*TASK DETAILS*: Quote, with no changes, the lines that run from the top of the material to the line with "SC.camera = cam", both included.

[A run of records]
========

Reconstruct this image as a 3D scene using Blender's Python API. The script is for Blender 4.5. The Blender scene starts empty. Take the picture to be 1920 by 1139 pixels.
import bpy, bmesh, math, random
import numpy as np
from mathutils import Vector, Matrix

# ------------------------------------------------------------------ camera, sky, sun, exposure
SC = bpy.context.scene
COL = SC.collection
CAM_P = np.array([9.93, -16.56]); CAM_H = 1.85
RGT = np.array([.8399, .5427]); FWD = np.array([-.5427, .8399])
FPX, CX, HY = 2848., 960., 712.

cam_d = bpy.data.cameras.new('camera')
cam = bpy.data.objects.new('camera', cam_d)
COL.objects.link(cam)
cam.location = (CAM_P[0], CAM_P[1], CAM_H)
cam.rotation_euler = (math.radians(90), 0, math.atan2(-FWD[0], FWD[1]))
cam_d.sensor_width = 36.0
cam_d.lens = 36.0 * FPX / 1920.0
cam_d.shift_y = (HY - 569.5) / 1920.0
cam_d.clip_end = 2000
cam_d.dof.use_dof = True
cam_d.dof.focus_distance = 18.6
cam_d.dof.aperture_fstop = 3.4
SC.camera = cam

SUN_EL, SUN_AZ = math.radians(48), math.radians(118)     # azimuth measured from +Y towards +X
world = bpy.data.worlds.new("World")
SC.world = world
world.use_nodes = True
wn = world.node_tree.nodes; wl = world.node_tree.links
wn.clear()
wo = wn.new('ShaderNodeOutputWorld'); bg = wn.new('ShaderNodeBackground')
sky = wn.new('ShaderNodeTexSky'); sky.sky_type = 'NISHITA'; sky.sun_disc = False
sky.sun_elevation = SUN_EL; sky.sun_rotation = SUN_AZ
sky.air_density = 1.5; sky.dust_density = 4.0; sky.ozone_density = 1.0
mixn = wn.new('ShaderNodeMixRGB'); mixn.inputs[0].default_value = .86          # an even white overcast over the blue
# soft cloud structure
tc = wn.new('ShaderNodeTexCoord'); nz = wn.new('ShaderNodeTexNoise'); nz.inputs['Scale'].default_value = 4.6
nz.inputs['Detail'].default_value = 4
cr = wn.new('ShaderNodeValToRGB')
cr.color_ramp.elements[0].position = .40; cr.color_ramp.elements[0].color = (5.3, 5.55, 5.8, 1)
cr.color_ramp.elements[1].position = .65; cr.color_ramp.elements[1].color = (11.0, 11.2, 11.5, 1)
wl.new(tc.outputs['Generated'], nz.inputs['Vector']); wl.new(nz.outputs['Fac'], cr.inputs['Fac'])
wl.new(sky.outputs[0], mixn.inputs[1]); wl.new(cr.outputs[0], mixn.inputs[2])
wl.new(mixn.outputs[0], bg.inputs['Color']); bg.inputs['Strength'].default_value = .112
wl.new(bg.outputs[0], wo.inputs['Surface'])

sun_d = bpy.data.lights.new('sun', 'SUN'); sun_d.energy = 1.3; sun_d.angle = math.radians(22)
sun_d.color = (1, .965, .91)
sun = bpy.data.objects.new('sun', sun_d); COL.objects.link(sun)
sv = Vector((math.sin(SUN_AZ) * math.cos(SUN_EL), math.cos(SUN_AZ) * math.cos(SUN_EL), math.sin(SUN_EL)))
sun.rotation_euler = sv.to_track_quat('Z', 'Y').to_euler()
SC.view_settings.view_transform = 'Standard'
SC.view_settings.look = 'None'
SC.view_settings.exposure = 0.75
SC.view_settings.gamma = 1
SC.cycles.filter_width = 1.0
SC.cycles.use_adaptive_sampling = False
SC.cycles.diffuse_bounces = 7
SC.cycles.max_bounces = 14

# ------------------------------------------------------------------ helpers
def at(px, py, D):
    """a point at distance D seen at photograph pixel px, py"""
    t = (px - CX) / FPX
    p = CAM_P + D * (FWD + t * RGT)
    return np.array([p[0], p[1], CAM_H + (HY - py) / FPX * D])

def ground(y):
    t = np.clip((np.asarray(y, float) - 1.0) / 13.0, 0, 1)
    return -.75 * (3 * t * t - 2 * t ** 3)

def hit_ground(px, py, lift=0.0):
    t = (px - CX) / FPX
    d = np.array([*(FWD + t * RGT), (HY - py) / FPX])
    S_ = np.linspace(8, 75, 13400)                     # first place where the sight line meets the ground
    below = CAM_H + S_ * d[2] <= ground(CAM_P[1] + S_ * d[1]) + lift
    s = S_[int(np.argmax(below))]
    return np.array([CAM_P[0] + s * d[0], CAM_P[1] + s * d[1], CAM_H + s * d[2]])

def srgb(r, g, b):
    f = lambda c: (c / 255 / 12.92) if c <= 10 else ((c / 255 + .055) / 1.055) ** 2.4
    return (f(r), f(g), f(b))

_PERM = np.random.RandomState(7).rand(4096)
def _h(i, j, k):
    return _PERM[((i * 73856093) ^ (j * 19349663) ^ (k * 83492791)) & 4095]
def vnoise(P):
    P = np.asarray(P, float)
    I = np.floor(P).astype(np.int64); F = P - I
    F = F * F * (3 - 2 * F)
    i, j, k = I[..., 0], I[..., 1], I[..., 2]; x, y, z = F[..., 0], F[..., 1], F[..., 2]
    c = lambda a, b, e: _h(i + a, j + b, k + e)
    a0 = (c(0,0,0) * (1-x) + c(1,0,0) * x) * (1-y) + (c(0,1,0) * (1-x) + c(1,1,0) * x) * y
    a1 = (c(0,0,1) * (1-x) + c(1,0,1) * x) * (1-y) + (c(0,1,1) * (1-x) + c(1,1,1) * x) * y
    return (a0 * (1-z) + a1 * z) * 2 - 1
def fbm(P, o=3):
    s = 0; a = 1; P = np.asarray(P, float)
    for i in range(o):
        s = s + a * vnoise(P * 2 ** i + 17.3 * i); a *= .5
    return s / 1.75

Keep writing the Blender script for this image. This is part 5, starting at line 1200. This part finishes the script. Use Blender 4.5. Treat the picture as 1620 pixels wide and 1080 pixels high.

========

*COMPLETED TASK*:
Reconstruct this image as a 3D scene using Blender's Python API. The script is for Blender 4.5. The Blender scene starts empty. Take the picture to be 1920 by 1139 pixels.
import bpy, bmesh, math, random
import numpy as np
from mathutils import Vector, Matrix

# ------------------------------------------------------------------ camera, sky, sun, exposure
SC = bpy.context.scene
COL = SC.collection
CAM_P = np.array([9.93, -16.56]); CAM_H = 1.85
RGT = np.array([.8399, .5427]); FWD = np.array([-.5427, .8399])
FPX, CX, HY = 2848., 960., 712.

cam_d = bpy.data.cameras.new('camera')
cam = bpy.data.objects.new('camera', cam_d)
COL.objects.link(cam)
cam.location = (CAM_P[0], CAM_P[1], CAM_H)
cam.rotation_euler = (math.radians(90), 0, math.atan2(-FWD[0], FWD[1]))
cam_d.sensor_width = 36.0
cam_d.lens = 36.0 * FPX / 1920.0
cam_d.shift_y = (HY - 569.5) / 1920.0
cam_d.clip_end = 2000
cam_d.dof.use_dof = True
cam_d.dof.focus_distance = 18.6
cam_d.dof.aperture_fstop = 3.4
SC.camera = cam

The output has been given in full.